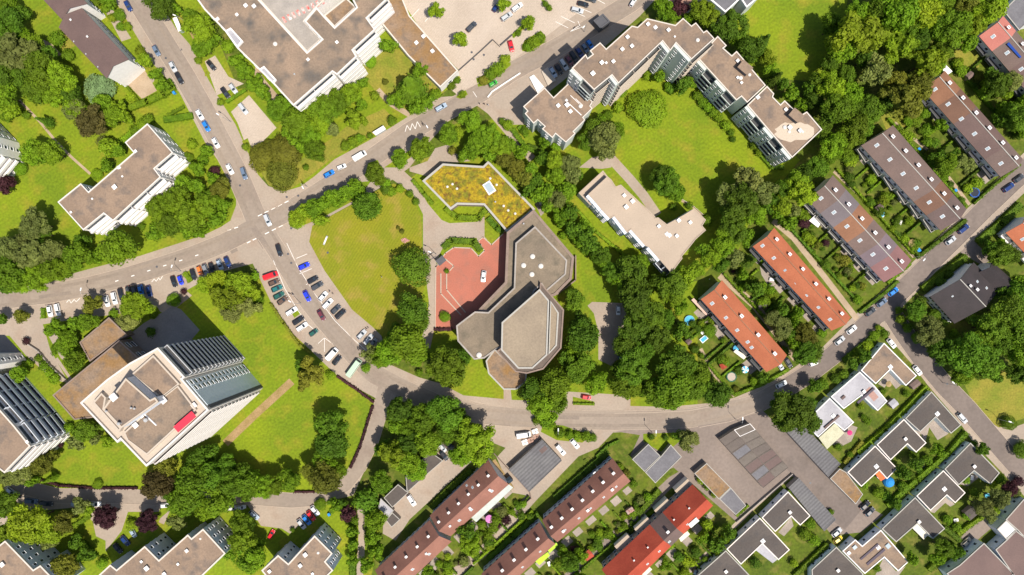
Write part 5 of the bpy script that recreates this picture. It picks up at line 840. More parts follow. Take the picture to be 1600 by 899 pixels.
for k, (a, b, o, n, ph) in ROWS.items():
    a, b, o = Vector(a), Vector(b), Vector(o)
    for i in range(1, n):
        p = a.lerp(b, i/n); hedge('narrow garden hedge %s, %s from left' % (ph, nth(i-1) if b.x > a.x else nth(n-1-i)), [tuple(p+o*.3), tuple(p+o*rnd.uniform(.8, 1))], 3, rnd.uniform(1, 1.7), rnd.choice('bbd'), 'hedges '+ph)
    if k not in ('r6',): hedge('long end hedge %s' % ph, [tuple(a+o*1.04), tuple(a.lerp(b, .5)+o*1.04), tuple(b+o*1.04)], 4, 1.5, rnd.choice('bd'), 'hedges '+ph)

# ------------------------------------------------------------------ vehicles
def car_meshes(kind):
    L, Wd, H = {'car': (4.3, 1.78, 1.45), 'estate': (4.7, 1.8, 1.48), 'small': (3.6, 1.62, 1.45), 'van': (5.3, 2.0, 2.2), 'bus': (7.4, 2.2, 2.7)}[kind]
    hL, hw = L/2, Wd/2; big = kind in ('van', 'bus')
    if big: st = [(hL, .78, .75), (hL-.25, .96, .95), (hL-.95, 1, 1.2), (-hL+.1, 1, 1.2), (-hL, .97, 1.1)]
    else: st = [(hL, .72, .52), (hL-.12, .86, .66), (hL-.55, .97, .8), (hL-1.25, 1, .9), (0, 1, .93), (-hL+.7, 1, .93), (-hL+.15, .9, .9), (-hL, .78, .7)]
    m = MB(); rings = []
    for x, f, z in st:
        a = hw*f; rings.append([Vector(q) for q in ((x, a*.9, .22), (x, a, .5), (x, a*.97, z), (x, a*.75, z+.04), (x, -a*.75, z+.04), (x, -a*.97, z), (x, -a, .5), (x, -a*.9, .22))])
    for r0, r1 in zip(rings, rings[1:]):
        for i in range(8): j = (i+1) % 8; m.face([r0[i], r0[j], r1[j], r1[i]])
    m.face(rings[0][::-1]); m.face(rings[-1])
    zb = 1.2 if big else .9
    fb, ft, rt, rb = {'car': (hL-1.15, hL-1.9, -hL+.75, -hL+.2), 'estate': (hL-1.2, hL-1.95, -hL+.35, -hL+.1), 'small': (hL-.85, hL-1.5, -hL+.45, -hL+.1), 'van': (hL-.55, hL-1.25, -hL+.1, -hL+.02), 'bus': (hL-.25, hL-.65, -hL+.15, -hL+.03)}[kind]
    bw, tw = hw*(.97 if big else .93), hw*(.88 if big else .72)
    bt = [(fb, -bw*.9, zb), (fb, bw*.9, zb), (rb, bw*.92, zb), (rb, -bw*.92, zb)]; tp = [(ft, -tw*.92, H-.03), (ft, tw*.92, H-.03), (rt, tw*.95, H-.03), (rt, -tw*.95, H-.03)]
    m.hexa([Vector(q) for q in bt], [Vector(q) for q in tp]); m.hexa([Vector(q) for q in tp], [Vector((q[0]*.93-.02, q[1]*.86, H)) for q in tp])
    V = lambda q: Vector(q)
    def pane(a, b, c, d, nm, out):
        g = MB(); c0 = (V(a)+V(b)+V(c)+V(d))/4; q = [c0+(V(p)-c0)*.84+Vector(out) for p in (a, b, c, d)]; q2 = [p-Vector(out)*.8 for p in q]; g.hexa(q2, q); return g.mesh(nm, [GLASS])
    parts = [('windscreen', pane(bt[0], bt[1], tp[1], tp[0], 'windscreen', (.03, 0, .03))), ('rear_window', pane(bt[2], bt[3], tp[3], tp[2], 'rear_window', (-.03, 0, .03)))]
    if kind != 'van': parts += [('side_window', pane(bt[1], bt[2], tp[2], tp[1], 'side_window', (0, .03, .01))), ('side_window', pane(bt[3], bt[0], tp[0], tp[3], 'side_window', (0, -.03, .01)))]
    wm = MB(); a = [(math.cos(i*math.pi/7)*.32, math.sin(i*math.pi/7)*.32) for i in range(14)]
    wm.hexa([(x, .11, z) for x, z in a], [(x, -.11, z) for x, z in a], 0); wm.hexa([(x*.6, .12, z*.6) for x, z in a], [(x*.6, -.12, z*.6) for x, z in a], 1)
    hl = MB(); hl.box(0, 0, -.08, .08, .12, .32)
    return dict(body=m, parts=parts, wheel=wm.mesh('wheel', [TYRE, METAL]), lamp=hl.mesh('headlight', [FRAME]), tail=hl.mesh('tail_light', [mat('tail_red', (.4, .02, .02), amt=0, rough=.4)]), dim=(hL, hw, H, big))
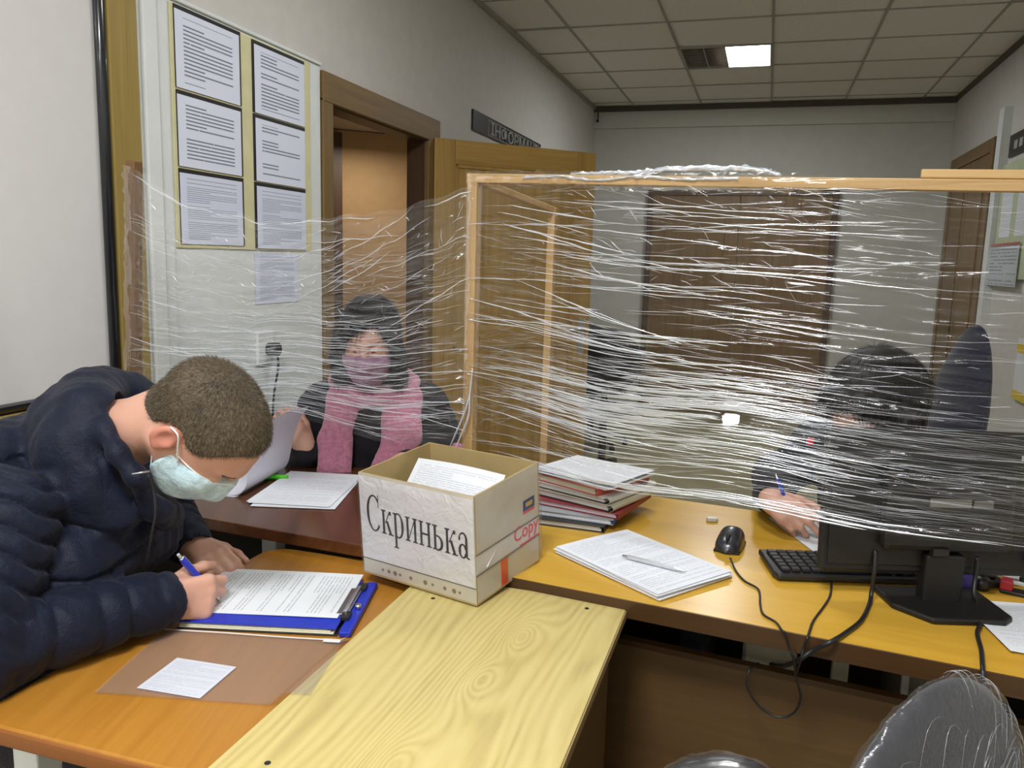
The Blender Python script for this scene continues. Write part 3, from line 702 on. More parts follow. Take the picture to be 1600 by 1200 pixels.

• **What the task asks**: Quote the listing above in full, except for the pictures.

• **Result for this task**:
Write part 5 of the bpy script that recreates this picture. It picks up at line 840. More parts follow. Take the picture to be 1600 by 899 pixels.
for k, (a, b, o, n, ph) in ROWS.items():
    a, b, o = Vector(a), Vector(b), Vector(o)
    for i in range(1, n):
        p = a.lerp(b, i/n); hedge('narrow garden hedge %s, %s from left' % (ph, nth(i-1) if b.x > a.x else nth(n-1-i)), [tuple(p+o*.3), tuple(p+o*rnd.uniform(.8, 1))], 3, rnd.uniform(1, 1.7), rnd.choice('bbd'), 'hedges '+ph)
    if k not in ('r6',): hedge('long end hedge %s' % ph, [tuple(a+o*1.04), tuple(a.lerp(b, .5)+o*1.04), tuple(b+o*1.04)], 4, 1.5, rnd.choice('bd'), 'hedges '+ph)

# ------------------------------------------------------------------ vehicles
def car_meshes(kind):
    L, Wd, H = {'car': (4.3, 1.78, 1.45), 'estate': (4.7, 1.8, 1.48), 'small': (3.6, 1.62, 1.45), 'van': (5.3, 2.0, 2.2), 'bus': (7.4, 2.2, 2.7)}[kind]
    hL, hw = L/2, Wd/2; big = kind in ('van', 'bus')
    if big: st = [(hL, .78, .75), (hL-.25, .96, .95), (hL-.95, 1, 1.2), (-hL+.1, 1, 1.2), (-hL, .97, 1.1)]
    else: st = [(hL, .72, .52), (hL-.12, .86, .66), (hL-.55, .97, .8), (hL-1.25, 1, .9), (0, 1, .93), (-hL+.7, 1, .93), (-hL+.15, .9, .9), (-hL, .78, .7)]
    m = MB(); rings = []
    for x, f, z in st:
        a = hw*f; rings.append([Vector(q) for q in ((x, a*.9, .22), (x, a, .5), (x, a*.97, z), (x, a*.75, z+.04), (x, -a*.75, z+.04), (x, -a*.97, z), (x, -a, .5), (x, -a*.9, .22))])
    for r0, r1 in zip(rings, rings[1:]):
        for i in range(8): j = (i+1) % 8; m.face([r0[i], r0[j], r1[j], r1[i]])
    m.face(rings[0][::-1]); m.face(rings[-1])
    zb = 1.2 if big else .9
    fb, ft, rt, rb = {'car': (hL-1.15, hL-1.9, -hL+.75, -hL+.2), 'estate': (hL-1.2, hL-1.95, -hL+.35, -hL+.1), 'small': (hL-.85, hL-1.5, -hL+.45, -hL+.1), 'van': (hL-.55, hL-1.25, -hL+.1, -hL+.02), 'bus': (hL-.25, hL-.65, -hL+.15, -hL+.03)}[kind]
    bw, tw = hw*(.97 if big else .93), hw*(.88 if big else .72)
    bt = [(fb, -bw*.9, zb), (fb, bw*.9, zb), (rb, bw*.92, zb), (rb, -bw*.92, zb)]; tp = [(ft, -tw*.92, H-.03), (ft, tw*.92, H-.03), (rt, tw*.95, H-.03), (rt, -tw*.95, H-.03)]
    m.hexa([Vector(q) for q in bt], [Vector(q) for q in tp]); m.hexa([Vector(q) for q in tp], [Vector((q[0]*.93-.02, q[1]*.86, H)) for q in tp])
    V = lambda q: Vector(q)
    def pane(a, b, c, d, nm, out):
        g = MB(); c0 = (V(a)+V(b)+V(c)+V(d))/4; q = [c0+(V(p)-c0)*.84+Vector(out) for p in (a, b, c, d)]; q2 = [p-Vector(out)*.8 for p in q]; g.hexa(q2, q); return g.mesh(nm, [GLASS])
    parts = [('windscreen', pane(bt[0], bt[1], tp[1], tp[0], 'windscreen', (.03, 0, .03))), ('rear_window', pane(bt[2], bt[3], tp[3], tp[2], 'rear_window', (-.03, 0, .03)))]
    if kind != 'van': parts += [('side_window', pane(bt[1], bt[2], tp[2], tp[1], 'side_window', (0, .03, .01))), ('side_window', pane(bt[3], bt[0], tp[0], tp[3], 'side_window', (0, -.03, .01)))]
    wm = MB(); a = [(math.cos(i*math.pi/7)*.32, math.sin(i*math.pi/7)*.32) for i in range(14)]
    wm.hexa([(x, .11, z) for x, z in a], [(x, -.11, z) for x, z in a], 0); wm.hexa([(x*.6, .12, z*.6) for x, z in a], [(x*.6, -.12, z*.6) for x, z in a], 1)
    hl = MB(); hl.box(0, 0, -.08, .08, .12, .32)
    return dict(body=m, parts=parts, wheel=wm.mesh('wheel', [TYRE, METAL]), lamp=hl.mesh('headlight', [FRAME]), tail=hl.mesh('tail_light', [mat('tail_red', (.4, .02, .02), amt=0, rough=.4)]), dim=(hL, hw, H, big))
The Blender Python script for this scene continues. Write part 3, from line 702 on. More parts follow. Take the picture to be 1600 by 1200 pixels.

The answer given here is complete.